● TASK DESCRIPTION: Return exactly the lines that run from the beginning through the line containing "finish_tree('bare_tree', 'twin-stemmed bare", both included, and no others.

● GIVEN RECORDS:
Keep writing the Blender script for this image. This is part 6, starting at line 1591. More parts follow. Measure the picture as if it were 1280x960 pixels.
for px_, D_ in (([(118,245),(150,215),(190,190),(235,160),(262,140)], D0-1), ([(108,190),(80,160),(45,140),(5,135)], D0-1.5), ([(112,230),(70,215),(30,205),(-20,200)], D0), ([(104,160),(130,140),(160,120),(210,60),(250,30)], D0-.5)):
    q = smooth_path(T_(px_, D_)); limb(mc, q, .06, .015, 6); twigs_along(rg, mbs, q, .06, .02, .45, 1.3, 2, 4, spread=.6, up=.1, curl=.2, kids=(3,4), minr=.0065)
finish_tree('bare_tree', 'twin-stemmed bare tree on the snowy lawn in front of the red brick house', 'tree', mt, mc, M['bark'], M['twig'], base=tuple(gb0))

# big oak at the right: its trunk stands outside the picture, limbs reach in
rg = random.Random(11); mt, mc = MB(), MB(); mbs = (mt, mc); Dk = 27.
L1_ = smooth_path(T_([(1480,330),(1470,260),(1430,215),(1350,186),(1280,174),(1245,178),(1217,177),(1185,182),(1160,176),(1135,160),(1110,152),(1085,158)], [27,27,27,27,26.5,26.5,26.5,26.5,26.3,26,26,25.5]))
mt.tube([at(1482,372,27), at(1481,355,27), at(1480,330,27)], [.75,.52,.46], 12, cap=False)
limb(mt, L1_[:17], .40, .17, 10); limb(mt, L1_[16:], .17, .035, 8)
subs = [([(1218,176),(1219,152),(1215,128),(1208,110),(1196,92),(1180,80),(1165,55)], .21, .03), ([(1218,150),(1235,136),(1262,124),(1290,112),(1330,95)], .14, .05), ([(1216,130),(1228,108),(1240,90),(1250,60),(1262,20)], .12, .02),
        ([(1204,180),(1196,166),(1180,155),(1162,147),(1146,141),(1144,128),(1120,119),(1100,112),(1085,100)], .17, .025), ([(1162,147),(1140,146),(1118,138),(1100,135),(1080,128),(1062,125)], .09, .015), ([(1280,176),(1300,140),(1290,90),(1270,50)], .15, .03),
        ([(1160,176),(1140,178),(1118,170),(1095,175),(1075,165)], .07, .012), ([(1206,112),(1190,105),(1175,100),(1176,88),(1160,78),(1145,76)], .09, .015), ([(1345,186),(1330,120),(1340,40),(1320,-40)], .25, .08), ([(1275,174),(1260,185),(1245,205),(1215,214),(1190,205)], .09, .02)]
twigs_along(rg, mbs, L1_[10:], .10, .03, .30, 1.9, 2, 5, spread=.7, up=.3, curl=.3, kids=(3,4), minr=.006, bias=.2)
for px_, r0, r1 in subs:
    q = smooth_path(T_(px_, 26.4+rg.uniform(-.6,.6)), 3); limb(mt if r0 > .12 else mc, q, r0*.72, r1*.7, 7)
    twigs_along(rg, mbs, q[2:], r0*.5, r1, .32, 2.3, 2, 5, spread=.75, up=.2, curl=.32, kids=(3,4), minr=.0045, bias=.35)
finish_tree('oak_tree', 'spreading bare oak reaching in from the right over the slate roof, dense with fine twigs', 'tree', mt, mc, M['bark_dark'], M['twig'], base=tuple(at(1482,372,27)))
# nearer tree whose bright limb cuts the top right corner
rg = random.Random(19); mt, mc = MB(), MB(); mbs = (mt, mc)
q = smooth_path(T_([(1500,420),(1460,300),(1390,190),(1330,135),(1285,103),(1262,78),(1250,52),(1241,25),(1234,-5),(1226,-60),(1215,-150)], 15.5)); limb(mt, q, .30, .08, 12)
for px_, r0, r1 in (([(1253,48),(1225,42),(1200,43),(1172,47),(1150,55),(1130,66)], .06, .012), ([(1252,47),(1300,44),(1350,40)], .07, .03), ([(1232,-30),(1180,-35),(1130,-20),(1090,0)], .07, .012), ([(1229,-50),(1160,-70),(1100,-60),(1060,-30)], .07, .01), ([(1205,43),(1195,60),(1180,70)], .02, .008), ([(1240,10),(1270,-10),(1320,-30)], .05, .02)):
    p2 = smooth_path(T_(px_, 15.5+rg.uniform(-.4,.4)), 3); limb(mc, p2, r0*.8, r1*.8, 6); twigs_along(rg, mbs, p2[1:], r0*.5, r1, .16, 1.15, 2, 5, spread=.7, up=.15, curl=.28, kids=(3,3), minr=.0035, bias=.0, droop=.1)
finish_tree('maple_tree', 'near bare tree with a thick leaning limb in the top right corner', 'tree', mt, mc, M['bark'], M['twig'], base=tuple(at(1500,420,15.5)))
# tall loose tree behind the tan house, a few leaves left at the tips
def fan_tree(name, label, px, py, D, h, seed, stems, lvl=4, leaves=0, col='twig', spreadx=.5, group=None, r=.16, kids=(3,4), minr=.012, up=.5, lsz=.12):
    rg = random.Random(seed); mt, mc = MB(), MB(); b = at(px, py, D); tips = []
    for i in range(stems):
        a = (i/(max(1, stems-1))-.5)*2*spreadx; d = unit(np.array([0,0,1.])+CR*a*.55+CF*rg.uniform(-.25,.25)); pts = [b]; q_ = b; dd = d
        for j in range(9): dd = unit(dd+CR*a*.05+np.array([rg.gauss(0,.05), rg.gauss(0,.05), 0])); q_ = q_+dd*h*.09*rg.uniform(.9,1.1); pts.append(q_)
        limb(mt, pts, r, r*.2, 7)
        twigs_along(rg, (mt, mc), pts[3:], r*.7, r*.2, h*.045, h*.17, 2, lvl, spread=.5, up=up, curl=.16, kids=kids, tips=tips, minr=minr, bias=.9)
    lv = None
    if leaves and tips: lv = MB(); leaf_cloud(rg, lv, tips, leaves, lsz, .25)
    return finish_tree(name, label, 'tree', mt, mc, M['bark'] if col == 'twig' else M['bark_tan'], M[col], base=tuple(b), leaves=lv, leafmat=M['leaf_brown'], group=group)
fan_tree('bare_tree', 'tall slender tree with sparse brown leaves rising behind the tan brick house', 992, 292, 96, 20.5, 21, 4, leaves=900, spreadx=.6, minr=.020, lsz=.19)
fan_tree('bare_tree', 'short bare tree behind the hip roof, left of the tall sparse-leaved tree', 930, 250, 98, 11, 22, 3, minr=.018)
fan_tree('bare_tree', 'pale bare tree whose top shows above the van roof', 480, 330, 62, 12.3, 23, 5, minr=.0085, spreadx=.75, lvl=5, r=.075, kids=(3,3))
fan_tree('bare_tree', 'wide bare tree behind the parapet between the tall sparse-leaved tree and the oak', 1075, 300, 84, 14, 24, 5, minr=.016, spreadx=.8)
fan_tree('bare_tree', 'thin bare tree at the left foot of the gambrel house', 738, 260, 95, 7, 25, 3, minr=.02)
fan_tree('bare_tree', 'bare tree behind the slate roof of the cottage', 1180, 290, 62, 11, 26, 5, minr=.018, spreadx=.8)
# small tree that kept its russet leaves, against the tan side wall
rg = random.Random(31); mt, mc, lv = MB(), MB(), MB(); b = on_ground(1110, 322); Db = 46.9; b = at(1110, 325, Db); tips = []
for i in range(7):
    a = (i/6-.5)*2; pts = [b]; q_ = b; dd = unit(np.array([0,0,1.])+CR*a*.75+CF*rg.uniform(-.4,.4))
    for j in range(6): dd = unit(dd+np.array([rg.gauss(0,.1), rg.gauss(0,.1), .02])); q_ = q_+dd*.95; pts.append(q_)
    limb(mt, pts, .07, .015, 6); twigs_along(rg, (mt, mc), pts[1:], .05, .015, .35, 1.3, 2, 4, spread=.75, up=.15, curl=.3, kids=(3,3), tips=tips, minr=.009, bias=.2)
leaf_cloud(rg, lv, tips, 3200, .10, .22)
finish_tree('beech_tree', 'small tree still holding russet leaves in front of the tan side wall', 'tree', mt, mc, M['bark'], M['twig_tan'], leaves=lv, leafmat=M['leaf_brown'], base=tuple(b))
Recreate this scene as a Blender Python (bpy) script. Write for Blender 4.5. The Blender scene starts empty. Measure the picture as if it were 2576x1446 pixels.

● ANSWER TO THIS EXERCISE:
Keep writing the Blender script for this image. This is part 6, starting at line 1591. More parts follow. Measure the picture as if it were 1280x960 pixels.
for px_, D_ in (([(118,245),(150,215),(190,190),(235,160),(262,140)], D0-1), ([(108,190),(80,160),(45,140),(5,135)], D0-1.5), ([(112,230),(70,215),(30,205),(-20,200)], D0), ([(104,160),(130,140),(160,120),(210,60),(250,30)], D0-.5)):
    q = smooth_path(T_(px_, D_)); limb(mc, q, .06, .015, 6); twigs_along(rg, mbs, q, .06, .02, .45, 1.3, 2, 4, spread=.6, up=.1, curl=.2, kids=(3,4), minr=.0065)
finish_tree('bare_tree', 'twin-stemmed bare tree on the snowy lawn in front of the red brick house', 'tree', mt, mc, M['bark'], M['twig'], base=tuple(gb0))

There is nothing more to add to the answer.